Au-delà des outils financiers, le véritable enjeu reste la création de projets bankables, viables sur les plans technique, juridique et économique. Les États et les institutions régionales doivent constituer un pipeline solide de projets prêts à l’investissement, appuyé sur des études de faisabilité crédibles, des cadres contractuels transparents et des standards environnementaux et sociaux conformes aux attentes internationales.

En Afrique centrale, où les économies reposent sur les ressources naturelles, la mobilisation du capital privé revêt une dimension stratégique. Le gaz y est perçu comme un levier d’industrialisation, mais sa valorisation dépendra de la capacité des États à garantir un environnement clair et prévisible.

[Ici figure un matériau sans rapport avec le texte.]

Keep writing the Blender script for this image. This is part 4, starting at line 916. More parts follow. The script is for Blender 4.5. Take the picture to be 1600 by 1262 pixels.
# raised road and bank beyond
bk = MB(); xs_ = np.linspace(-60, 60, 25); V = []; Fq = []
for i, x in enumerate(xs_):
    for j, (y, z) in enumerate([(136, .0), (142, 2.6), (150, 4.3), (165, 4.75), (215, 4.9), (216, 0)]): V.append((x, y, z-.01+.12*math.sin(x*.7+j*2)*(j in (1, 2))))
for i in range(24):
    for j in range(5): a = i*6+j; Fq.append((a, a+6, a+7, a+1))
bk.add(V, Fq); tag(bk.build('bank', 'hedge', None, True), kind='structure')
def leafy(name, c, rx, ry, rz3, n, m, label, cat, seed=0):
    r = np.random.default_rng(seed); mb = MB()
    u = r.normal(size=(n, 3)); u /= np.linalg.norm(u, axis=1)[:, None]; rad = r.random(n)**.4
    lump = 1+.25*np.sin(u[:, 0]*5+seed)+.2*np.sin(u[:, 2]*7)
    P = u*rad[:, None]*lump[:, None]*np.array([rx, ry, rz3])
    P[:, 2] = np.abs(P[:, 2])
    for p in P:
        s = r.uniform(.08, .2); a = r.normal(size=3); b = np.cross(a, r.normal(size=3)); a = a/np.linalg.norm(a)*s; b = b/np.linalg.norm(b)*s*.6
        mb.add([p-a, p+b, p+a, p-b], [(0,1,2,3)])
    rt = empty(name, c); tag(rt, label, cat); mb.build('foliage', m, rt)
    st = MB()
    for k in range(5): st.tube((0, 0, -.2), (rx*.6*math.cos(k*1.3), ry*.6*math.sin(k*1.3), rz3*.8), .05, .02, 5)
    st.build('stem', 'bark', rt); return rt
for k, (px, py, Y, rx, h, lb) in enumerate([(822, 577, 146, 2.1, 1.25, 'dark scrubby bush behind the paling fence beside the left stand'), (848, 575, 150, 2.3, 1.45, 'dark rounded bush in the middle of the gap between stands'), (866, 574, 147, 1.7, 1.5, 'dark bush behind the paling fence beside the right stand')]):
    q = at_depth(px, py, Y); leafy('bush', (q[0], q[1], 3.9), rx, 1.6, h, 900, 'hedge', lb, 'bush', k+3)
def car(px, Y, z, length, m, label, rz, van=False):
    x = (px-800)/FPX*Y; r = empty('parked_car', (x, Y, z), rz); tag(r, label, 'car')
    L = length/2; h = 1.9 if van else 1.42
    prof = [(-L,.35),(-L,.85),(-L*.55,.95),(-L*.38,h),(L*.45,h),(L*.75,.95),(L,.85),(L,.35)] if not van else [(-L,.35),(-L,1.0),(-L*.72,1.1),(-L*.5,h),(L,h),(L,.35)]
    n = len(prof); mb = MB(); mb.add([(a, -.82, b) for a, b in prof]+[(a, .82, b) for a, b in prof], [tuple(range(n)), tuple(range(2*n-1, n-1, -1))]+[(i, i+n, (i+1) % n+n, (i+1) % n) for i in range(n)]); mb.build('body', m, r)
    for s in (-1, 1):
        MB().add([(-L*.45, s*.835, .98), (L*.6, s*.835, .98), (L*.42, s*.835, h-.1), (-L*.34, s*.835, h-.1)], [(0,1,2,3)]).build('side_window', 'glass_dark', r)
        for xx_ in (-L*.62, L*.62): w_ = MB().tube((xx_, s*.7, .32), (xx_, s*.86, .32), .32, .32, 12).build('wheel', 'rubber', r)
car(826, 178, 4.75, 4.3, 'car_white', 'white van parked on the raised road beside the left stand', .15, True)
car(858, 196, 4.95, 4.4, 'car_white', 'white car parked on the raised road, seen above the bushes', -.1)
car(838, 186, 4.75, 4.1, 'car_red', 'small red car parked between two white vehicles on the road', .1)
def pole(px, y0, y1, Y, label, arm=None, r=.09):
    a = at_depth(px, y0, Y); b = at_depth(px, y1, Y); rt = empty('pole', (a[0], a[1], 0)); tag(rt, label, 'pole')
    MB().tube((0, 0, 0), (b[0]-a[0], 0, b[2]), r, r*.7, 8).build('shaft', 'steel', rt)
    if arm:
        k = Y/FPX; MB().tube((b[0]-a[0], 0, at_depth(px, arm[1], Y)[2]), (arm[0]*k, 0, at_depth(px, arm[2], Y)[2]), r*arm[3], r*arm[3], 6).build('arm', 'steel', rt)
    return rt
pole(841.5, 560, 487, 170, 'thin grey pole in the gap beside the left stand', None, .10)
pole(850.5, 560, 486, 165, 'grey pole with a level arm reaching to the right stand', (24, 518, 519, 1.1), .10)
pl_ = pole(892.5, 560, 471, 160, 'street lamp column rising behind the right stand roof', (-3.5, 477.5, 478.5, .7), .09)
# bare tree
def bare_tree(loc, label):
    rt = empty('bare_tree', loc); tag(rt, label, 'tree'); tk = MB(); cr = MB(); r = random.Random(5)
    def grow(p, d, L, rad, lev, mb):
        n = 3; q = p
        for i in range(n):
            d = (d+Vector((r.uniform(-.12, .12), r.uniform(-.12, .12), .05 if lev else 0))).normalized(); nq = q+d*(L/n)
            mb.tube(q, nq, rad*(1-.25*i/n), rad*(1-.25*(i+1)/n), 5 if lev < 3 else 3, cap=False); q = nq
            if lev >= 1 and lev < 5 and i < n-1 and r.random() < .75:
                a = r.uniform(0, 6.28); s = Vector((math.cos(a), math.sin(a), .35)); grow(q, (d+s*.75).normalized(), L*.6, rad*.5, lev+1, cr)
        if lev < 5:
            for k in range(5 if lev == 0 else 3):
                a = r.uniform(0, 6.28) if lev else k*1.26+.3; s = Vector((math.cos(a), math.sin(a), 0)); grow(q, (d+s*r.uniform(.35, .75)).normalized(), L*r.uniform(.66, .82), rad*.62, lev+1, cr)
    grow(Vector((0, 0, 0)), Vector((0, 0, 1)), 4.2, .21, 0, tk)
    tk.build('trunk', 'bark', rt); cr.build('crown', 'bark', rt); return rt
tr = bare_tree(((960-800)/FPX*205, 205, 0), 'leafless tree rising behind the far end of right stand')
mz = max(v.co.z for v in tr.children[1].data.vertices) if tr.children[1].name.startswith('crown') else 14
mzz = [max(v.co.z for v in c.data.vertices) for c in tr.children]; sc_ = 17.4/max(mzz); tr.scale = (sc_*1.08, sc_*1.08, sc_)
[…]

L’Afrique centrale à la recherche d’un cadre régional

La sous-région gagnerait à mutualiser ses efforts au sein de cadres communautaires – CEEAC, CEMAC – pour augmenter la taille critique des projets, harmoniser les politiques fiscales et améliorer la gouvernance. Une meilleure coordination institutionnelle permettrait de rendre les projets plus attractifs et de réduire les coûts de transaction.

La transparence, enfin, demeure le socle de toute politique de dé-risque. La publication des contrats, la traçabilité des flux financiers et la consolidation des critères ESG (environnement, social et gouvernance) permettent de réduire le « premium de risque » imposé par les marchés.

De la dépendance à la souveraineté

Mobiliser le capital privé n’est pas seulement une nécessité économique : c’est une condition de souveraineté. En réconciliant attractivité et stabilité, en rendant visibles les opportunités tout en maîtrisant les risques, l’Afrique peut transformer ses défis en leviers.

Le pari est ambitieux, mais il offre une perspective : celle d’un continent qui finance enfin son développement par lui-même, avec des partenaires, mais selon ses propres priorités.